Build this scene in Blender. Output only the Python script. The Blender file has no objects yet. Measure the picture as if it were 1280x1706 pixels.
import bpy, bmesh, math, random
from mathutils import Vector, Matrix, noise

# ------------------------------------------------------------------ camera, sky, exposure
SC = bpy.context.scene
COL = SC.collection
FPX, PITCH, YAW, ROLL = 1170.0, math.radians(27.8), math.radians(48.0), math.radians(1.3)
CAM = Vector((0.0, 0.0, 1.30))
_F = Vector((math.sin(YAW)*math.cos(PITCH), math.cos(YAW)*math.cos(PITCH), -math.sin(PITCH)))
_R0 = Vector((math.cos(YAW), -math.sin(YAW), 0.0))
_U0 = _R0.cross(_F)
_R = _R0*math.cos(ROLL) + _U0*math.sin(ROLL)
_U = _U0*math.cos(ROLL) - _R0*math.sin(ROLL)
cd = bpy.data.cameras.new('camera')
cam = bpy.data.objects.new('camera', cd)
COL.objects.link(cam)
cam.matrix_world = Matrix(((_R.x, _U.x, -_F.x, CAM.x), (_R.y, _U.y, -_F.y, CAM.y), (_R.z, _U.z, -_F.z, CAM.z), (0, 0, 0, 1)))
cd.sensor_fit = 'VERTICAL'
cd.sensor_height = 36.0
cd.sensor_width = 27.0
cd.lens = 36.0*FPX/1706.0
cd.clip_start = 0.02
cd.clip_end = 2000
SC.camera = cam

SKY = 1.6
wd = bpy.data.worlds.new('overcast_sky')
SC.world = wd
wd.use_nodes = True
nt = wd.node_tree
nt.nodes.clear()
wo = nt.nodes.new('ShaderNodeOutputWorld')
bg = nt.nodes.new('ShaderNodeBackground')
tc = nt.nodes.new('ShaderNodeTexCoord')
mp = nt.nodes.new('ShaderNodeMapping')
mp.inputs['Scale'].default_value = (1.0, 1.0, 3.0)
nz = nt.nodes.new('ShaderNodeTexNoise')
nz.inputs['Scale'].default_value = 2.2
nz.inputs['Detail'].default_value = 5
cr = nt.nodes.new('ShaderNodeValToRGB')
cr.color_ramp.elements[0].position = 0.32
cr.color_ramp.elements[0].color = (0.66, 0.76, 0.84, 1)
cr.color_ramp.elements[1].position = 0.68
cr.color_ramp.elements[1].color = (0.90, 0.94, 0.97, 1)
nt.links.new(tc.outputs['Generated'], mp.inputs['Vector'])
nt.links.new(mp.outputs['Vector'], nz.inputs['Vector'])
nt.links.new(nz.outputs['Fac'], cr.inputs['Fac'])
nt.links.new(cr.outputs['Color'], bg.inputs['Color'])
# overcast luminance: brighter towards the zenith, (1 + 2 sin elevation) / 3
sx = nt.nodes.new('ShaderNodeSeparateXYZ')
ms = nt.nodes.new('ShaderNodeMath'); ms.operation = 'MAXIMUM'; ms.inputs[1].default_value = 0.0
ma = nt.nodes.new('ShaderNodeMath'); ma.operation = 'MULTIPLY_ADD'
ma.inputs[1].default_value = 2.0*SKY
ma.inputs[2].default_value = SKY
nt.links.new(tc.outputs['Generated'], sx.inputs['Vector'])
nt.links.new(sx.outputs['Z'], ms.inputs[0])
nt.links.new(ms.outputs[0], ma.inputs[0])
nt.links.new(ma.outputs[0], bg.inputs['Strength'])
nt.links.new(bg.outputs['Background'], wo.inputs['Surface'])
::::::
- **Exercise aim**:
Begin with the first line of the listing and copy exactly through the line that contains "from mathutils import Vector, Matrix, noise", please, keeping both ends and leaving out everything after.

- **The completed task**:
Build this scene in Blender. Output only the Python script. The Blender file has no objects yet. Measure the picture as if it were 1280x1706 pixels.
import bpy, bmesh, math, random
from mathutils import Vector, Matrix, noise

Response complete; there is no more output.